▸ Work to do
Every line must be returned precisely as it is written.

======== Data

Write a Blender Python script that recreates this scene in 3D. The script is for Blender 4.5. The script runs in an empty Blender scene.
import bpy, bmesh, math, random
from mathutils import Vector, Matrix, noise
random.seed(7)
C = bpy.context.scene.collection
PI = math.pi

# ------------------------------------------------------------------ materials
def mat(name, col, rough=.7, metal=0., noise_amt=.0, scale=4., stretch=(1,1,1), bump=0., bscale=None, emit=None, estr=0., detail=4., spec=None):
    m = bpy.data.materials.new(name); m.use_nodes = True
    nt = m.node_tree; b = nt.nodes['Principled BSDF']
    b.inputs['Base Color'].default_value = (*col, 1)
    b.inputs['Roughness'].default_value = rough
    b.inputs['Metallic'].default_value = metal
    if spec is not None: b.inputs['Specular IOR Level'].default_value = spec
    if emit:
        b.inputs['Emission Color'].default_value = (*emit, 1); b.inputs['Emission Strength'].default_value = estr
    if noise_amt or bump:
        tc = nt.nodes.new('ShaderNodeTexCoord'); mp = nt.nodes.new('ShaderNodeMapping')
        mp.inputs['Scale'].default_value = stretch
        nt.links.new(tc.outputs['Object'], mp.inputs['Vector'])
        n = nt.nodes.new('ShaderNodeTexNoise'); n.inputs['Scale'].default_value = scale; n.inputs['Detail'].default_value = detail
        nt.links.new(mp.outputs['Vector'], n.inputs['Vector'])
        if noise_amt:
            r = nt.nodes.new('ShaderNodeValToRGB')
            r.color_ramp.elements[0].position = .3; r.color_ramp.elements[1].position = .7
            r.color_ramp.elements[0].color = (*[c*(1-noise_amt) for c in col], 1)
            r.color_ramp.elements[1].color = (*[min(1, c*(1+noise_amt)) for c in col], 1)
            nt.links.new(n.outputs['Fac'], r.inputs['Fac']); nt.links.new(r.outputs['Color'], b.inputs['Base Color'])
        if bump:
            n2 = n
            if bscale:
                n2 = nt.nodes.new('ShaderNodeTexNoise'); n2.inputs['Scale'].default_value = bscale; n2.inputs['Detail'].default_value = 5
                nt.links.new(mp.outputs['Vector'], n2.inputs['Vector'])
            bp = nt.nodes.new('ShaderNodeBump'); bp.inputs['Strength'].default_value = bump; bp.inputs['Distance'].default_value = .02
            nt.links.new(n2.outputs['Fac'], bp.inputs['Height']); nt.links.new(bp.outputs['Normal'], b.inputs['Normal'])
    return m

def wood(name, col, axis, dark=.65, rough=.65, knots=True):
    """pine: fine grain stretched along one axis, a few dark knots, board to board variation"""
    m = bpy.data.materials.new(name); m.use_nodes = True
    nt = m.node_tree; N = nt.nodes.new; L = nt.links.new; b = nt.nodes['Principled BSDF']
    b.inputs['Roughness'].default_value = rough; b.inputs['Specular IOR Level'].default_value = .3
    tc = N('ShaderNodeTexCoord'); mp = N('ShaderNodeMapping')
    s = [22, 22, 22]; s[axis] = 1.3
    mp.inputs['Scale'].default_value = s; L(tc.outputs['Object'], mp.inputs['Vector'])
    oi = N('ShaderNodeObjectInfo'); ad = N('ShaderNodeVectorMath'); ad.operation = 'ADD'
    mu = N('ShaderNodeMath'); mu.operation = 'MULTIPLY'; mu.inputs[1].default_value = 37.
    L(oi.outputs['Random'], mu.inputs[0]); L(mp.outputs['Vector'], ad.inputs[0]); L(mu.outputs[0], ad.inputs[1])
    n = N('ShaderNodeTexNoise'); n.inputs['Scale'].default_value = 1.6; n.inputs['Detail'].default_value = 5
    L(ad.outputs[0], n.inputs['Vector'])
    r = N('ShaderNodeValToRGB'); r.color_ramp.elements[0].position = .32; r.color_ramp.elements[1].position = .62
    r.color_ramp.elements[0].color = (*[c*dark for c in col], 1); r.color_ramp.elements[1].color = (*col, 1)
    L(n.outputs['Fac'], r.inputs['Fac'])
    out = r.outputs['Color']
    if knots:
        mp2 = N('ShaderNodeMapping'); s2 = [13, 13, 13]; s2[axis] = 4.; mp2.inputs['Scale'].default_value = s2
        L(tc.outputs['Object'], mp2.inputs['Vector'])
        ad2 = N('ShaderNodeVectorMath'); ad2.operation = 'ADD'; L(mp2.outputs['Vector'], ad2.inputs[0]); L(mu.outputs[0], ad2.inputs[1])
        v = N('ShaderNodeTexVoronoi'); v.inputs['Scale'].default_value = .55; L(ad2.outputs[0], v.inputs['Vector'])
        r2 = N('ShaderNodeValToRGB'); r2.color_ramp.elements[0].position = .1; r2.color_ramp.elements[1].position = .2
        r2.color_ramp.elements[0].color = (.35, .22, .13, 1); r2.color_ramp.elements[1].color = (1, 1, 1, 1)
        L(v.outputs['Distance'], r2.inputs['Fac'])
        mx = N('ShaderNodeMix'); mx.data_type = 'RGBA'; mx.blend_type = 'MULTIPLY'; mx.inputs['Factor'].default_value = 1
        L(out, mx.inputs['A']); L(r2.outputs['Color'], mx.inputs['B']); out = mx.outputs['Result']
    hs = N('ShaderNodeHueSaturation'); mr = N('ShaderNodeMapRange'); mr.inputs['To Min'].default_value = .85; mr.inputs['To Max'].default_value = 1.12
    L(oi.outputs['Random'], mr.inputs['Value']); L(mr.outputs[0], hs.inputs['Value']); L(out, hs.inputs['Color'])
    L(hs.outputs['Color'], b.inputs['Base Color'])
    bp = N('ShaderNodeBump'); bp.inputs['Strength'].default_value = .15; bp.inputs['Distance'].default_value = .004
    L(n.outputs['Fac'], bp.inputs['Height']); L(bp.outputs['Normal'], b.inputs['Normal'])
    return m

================

▸ Right answer
Write a Blender Python script that recreates this scene in 3D. The script is for Blender 4.5. The script runs in an empty Blender scene.
import bpy, bmesh, math, random
from mathutils import Vector, Matrix, noise
random.seed(7)
C = bpy.context.scene.collection
PI = math.pi

# ------------------------------------------------------------------ materials
def mat(name, col, rough=.7, metal=0., noise_amt=.0, scale=4., stretch=(1,1,1), bump=0., bscale=None, emit=None, estr=0., detail=4., spec=None):
    m = bpy.data.materials.new(name); m.use_nodes = True
    nt = m.node_tree; b = nt.nodes['Principled BSDF']
    b.inputs['Base Color'].default_value = (*col, 1)
    b.inputs['Roughness'].default_value = rough
    b.inputs['Metallic'].default_value = metal
    if spec is not None: b.inputs['Specular IOR Level'].default_value = spec
    if emit:
        b.inputs['Emission Color'].default_value = (*emit, 1); b.inputs['Emission Strength'].default_value = estr
    if noise_amt or bump:
        tc = nt.nodes.new('ShaderNodeTexCoord'); mp = nt.nodes.new('ShaderNodeMapping')
        mp.inputs['Scale'].default_value = stretch
        nt.links.new(tc.outputs['Object'], mp.inputs['Vector'])
        n = nt.nodes.new('ShaderNodeTexNoise'); n.inputs['Scale'].default_value = scale; n.inputs['Detail'].default_value = detail
        nt.links.new(mp.outputs['Vector'], n.inputs['Vector'])
        if noise_amt:
            r = nt.nodes.new('ShaderNodeValToRGB')
            r.color_ramp.elements[0].position = .3; r.color_ramp.elements[1].position = .7
            r.color_ramp.elements[0].color = (*[c*(1-noise_amt) for c in col], 1)
            r.color_ramp.elements[1].color = (*[min(1, c*(1+noise_amt)) for c in col], 1)
            nt.links.new(n.outputs['Fac'], r.inputs['Fac']); nt.links.new(r.outputs['Color'], b.inputs['Base Color'])
        if bump:
            n2 = n
            if bscale:
                n2 = nt.nodes.new('ShaderNodeTexNoise'); n2.inputs['Scale'].default_value = bscale; n2.inputs['Detail'].default_value = 5
                nt.links.new(mp.outputs['Vector'], n2.inputs['Vector'])
            bp = nt.nodes.new('ShaderNodeBump'); bp.inputs['Strength'].default_value = bump; bp.inputs['Distance'].default_value = .02
            nt.links.new(n2.outputs['Fac'], bp.inputs['Height']); nt.links.new(bp.outputs['Normal'], b.inputs['Normal'])
    return m

def wood(name, col, axis, dark=.65, rough=.65, knots=True):
    """pine: fine grain stretched along one axis, a few dark knots, board to board variation"""
    m = bpy.data.materials.new(name); m.use_nodes = True
    nt = m.node_tree; N = nt.nodes.new; L = nt.links.new; b = nt.nodes['Principled BSDF']
    b.inputs['Roughness'].default_value = rough; b.inputs['Specular IOR Level'].default_value = .3
    tc = N('ShaderNodeTexCoord'); mp = N('ShaderNodeMapping')
    s = [22, 22, 22]; s[axis] = 1.3
    mp.inputs['Scale'].default_value = s; L(tc.outputs['Object'], mp.inputs['Vector'])
    oi = N('ShaderNodeObjectInfo'); ad = N('ShaderNodeVectorMath'); ad.operation = 'ADD'
    mu = N('ShaderNodeMath'); mu.operation = 'MULTIPLY'; mu.inputs[1].default_value = 37.
    L(oi.outputs['Random'], mu.inputs[0]); L(mp.outputs['Vector'], ad.inputs[0]); L(mu.outputs[0], ad.inputs[1])
    n = N('ShaderNodeTexNoise'); n.inputs['Scale'].default_value = 1.6; n.inputs['Detail'].default_value = 5
    L(ad.outputs[0], n.inputs['Vector'])
    r = N('ShaderNodeValToRGB'); r.color_ramp.elements[0].position = .32; r.color_ramp.elements[1].position = .62
    r.color_ramp.elements[0].color = (*[c*dark for c in col], 1); r.color_ramp.elements[1].color = (*col, 1)
    L(n.outputs['Fac'], r.inputs['Fac'])
    out = r.outputs['Color']
    if knots:
        mp2 = N('ShaderNodeMapping'); s2 = [13, 13, 13]; s2[axis] = 4.; mp2.inputs['Scale'].default_value = s2
        L(tc.outputs['Object'], mp2.inputs['Vector'])
        ad2 = N('ShaderNodeVectorMath'); ad2.operation = 'ADD'; L(mp2.outputs['Vector'], ad2.inputs[0]); L(mu.outputs[0], ad2.inputs[1])
        v = N('ShaderNodeTexVoronoi'); v.inputs['Scale'].default_value = .55; L(ad2.outputs[0], v.inputs['Vector'])
        r2 = N('ShaderNodeValToRGB'); r2.color_ramp.elements[0].position = .1; r2.color_ramp.elements[1].position = .2
        r2.color_ramp.elements[0].color = (.35, .22, .13, 1); r2.color_ramp.elements[1].color = (1, 1, 1, 1)
        L(v.outputs['Distance'], r2.inputs['Fac'])
        mx = N('ShaderNodeMix'); mx.data_type = 'RGBA'; mx.blend_type = 'MULTIPLY'; mx.inputs['Factor'].default_value = 1
        L(out, mx.inputs['A']); L(r2.outputs['Color'], mx.inputs['B']); out = mx.outputs['Result']
    hs = N('ShaderNodeHueSaturation'); mr = N('ShaderNodeMapRange'); mr.inputs['To Min'].default_value = .85; mr.inputs['To Max'].default_value = 1.12
    L(oi.outputs['Random'], mr.inputs['Value']); L(mr.outputs[0], hs.inputs['Value']); L(out, hs.inputs['Color'])
    L(hs.outputs['Color'], b.inputs['Base Color'])
    bp = N('ShaderNodeBump'); bp.inputs['Strength'].default_value = .15; bp.inputs['Distance'].default_value = .004
    L(n.outputs['Fac'], bp.inputs['Height']); L(bp.outputs['Normal'], b.inputs['Normal'])
    return m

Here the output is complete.